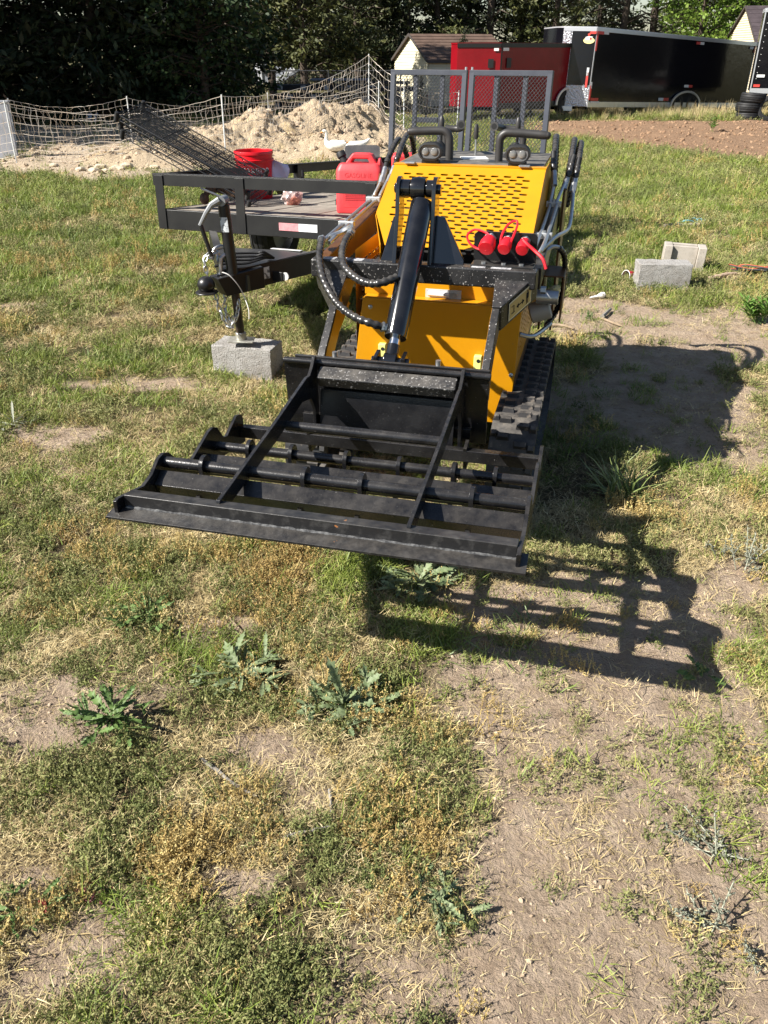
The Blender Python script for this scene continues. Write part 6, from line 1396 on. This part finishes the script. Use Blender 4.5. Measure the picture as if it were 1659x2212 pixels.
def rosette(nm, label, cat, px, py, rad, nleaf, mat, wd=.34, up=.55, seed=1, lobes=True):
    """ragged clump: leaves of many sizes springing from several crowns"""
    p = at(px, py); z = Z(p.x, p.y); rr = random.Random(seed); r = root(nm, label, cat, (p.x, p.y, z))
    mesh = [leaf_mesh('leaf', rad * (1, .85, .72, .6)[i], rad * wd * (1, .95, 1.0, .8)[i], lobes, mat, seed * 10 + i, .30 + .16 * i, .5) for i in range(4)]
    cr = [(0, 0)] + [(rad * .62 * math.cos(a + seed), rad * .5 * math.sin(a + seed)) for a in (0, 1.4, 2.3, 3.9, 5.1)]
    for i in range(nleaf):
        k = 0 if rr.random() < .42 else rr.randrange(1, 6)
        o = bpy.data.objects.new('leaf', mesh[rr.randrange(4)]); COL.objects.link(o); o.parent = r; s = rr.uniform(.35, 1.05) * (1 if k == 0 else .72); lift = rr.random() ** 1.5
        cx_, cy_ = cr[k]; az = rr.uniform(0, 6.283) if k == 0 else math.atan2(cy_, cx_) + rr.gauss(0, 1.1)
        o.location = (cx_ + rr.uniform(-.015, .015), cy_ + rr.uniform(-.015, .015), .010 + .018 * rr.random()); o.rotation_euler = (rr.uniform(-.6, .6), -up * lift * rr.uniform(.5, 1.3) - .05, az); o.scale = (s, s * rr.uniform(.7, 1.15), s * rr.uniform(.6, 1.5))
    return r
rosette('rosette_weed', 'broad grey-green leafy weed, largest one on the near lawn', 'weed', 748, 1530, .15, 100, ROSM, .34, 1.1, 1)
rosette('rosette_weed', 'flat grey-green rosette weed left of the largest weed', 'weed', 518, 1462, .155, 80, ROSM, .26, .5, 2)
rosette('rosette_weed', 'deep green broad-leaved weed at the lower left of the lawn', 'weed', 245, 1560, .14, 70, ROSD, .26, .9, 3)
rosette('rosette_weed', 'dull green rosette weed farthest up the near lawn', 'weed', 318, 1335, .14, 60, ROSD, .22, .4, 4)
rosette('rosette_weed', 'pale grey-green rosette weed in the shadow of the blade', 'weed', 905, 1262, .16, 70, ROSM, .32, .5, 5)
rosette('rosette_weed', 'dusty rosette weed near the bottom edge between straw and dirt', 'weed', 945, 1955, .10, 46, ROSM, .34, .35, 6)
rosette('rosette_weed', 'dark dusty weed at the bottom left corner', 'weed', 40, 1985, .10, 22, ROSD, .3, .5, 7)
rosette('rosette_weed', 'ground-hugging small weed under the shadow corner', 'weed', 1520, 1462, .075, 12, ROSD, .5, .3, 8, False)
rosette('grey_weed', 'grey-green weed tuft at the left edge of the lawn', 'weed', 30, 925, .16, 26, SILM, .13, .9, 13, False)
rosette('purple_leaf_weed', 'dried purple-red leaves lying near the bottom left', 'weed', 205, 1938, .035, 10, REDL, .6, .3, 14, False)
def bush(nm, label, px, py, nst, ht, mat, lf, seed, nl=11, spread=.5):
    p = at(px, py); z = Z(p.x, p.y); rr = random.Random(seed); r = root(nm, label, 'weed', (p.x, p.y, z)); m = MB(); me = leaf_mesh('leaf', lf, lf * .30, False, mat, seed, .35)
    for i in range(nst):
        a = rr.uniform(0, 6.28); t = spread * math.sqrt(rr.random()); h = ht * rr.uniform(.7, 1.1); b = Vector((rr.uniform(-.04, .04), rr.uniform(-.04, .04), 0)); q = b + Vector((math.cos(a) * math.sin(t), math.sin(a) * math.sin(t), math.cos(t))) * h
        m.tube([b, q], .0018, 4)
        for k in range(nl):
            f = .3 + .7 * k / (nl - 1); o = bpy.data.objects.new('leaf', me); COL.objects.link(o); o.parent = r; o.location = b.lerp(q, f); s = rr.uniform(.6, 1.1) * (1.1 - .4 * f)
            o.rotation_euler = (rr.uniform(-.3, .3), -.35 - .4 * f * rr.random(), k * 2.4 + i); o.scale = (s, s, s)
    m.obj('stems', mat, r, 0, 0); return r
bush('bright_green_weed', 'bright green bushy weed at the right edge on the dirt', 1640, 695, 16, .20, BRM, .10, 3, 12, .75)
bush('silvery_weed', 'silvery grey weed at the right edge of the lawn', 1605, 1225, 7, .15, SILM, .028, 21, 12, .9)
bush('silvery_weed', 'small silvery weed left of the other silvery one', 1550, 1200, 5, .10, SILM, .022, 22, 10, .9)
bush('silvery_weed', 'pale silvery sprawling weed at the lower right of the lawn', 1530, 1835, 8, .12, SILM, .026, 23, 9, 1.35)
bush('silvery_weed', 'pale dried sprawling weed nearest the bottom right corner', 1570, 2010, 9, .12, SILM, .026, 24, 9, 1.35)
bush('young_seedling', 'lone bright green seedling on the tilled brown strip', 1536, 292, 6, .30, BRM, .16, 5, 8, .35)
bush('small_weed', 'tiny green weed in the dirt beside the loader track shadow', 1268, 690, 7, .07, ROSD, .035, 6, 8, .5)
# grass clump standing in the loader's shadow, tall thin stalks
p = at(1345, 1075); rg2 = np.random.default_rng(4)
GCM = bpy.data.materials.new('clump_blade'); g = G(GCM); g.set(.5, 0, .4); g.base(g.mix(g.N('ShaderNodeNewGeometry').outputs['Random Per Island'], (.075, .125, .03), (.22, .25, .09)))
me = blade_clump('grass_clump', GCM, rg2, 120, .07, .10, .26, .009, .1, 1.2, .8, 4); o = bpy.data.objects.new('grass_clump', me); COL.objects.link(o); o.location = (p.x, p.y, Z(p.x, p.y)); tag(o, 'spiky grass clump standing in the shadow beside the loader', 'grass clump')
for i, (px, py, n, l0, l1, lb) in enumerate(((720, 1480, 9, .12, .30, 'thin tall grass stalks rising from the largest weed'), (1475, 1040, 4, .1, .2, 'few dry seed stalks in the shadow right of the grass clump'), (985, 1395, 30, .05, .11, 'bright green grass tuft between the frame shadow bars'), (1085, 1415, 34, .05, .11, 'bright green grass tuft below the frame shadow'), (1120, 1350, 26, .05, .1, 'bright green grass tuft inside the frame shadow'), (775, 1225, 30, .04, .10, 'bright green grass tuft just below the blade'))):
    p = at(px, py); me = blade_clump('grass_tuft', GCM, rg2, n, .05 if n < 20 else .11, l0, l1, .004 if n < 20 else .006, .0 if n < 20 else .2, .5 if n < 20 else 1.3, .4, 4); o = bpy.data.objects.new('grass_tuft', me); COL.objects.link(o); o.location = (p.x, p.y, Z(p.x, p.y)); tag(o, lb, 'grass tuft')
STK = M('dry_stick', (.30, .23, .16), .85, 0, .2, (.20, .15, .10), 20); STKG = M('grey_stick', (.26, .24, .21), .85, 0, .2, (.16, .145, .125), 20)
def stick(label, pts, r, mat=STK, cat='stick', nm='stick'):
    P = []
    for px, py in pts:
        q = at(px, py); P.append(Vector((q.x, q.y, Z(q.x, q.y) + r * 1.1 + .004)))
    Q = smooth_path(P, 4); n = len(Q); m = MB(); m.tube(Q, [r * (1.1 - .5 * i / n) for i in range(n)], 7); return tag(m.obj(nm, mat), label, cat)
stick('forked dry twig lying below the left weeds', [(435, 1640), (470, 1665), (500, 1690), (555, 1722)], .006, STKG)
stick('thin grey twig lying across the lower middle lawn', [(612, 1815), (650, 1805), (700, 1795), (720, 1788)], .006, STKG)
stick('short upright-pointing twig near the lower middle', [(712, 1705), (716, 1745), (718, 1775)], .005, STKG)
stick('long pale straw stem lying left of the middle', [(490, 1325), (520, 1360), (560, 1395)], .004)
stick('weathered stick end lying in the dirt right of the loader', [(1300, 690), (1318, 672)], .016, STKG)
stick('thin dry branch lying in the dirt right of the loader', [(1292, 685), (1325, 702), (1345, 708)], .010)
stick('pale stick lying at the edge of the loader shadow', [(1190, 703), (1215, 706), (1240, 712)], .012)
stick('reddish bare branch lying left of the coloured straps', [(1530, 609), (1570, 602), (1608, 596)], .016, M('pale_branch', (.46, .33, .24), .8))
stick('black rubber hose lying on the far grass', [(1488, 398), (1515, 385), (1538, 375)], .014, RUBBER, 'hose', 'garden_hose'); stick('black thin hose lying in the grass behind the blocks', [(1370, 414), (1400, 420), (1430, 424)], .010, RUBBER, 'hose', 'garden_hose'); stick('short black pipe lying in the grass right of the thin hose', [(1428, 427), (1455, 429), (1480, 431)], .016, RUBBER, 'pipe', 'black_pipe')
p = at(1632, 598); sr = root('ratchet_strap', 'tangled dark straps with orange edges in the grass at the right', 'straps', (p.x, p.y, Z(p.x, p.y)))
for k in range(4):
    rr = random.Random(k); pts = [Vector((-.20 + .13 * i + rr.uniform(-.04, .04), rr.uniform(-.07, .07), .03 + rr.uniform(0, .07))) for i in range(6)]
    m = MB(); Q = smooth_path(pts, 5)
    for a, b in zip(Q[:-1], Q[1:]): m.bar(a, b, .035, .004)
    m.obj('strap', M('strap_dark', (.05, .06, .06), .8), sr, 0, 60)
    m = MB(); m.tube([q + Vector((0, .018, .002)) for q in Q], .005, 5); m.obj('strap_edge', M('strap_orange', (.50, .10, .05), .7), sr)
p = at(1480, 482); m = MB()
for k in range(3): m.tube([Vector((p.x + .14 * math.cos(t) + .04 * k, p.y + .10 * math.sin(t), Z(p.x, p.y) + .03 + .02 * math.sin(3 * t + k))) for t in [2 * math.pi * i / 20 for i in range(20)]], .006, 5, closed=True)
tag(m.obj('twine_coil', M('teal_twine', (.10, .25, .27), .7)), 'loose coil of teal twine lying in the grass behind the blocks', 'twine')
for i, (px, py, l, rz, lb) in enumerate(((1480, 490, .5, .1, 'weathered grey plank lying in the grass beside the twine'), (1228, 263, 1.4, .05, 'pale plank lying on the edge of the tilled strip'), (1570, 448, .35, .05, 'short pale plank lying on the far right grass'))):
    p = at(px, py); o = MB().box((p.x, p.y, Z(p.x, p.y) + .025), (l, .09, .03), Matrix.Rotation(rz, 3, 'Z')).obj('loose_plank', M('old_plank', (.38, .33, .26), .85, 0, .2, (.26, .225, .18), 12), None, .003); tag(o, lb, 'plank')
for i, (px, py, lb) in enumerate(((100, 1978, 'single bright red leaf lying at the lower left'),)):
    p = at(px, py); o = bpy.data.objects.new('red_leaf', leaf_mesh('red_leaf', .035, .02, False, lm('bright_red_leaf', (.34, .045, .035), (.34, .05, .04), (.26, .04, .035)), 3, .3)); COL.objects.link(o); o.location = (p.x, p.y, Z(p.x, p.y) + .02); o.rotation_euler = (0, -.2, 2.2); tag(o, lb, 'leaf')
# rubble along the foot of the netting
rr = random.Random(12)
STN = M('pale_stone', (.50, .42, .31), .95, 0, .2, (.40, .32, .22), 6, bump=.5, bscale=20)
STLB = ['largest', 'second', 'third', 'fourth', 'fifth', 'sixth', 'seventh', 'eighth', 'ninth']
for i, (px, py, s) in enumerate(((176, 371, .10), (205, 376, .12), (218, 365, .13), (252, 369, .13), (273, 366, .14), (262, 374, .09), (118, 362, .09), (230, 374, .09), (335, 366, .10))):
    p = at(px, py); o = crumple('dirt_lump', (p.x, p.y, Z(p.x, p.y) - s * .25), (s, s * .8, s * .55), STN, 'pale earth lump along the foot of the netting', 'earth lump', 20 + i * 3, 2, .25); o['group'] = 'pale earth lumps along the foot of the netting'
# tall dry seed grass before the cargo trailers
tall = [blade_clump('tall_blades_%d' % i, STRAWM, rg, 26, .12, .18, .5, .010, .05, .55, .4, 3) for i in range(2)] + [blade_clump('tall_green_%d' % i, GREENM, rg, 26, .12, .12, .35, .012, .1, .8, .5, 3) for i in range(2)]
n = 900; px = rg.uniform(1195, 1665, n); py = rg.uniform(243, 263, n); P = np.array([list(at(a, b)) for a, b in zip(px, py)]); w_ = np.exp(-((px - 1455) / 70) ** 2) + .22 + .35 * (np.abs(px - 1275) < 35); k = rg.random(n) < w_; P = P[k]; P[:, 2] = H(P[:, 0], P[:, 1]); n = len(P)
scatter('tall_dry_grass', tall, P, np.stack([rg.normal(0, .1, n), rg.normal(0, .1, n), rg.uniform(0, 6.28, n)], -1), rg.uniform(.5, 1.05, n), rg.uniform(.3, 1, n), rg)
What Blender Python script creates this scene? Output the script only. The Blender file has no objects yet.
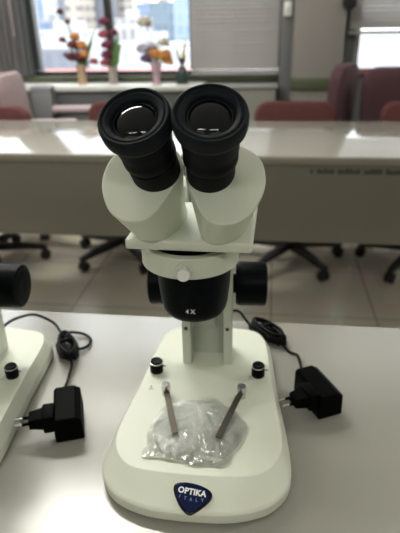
═══
Search the data above for the string "Python" and return every line that has it.

The Blender Python script for this scene continues. Write part 6, from line 1396 on. This part finishes the script. Use Blender 4.5. Measure the picture as if it were 1659x2212 pixels.
What Blender Python script creates this scene? Output the script only. The Blender file has no objects yet.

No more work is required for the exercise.